CSS, however, has yet to be rolled out by the Peninsula Rail Program. A CSS toolkit is set to be unveiled this Friday at a Peninsula Cities Consortium meeting, Nagel said. The PCC is comprised of councilmembers from five cities including Palo Alto, Atherton, Menlo Park, Belmont and Burlingame.

Papan said Millbrae did not join the PCC because it considered it to be a litigious group.

"Our city has been meeting with other cities,” Papan said.

Menlo Park, Atherton and Palo Alto sued the rail authority over an Environmental Impact Report that favored the Pacheco Pass route over the Altamont Pass route. A judge decertified that report that is now reopen to public scrutiny.

CSS was an idea Naik said would be the best opportunity for the public to have a say in how the trains ultimately run up and down the Peninsula.

"Engagement in CSS may be the best way to help,” Naik said.

But Burlingame resident Ellyn Freed asked whether participating in the CSS process put any legal weight on the authority.

Williams said the outcomes of CSS will be included in future California Environmental Quality Act documents that is part of the environmental review process.

Naik has concerns with the rail authority’s business plan, ridership estimates and the lack of solid independent peer review but CARRD does not take a position on alignments.

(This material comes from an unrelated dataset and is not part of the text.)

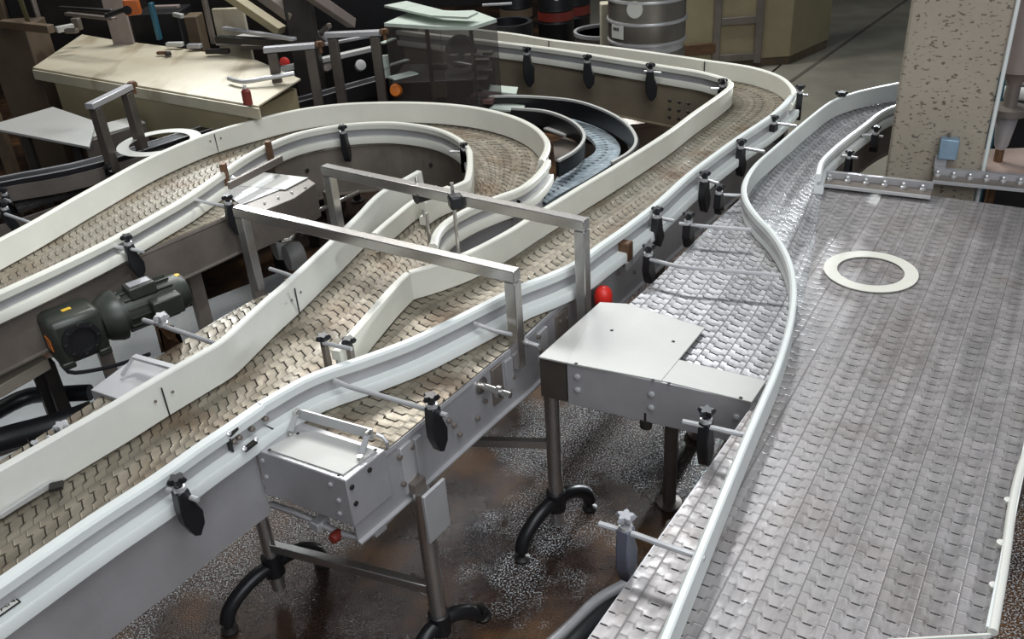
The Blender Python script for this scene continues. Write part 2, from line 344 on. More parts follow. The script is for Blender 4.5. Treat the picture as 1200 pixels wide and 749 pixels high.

The California High-Speed Rail Authority is planning a route with electrified bullet trains traveling up to from Los Angeles to San Francisco. It received a significant boost when voters approved a $9.95 billion bond in November 2008. The announcement of $2.25 billion in federal stimulus money is speeding up the planning process with environmental review completed by September 2011.

The plan has generated controversy in the San Jose-to-San Francisco segment because of the space requirements of running the line on the already-tight Caltrain corridor.

Williams spelled out the benefits to Caltrain by partnering with the rail authority, including grade separations at 46 crossings and electrification.

The Peninsula segment is also one of eight segments in the state that is ready now to start construction with the $2.25 billion in federal stimulus money released a few weeks ago.

The project would create 600,000 construction-related jobs, create long-term jobs and is said to be better for the environment.

The Draft Alternatives Analysis will detail the impacts to the community of three vertical alignments, underground, at grade and elevated, Williams said.

Burlingame has made it clear the tracks must be buried in its town to preserve its historic resources, including the downtown train station and grove of eucalyptus trees.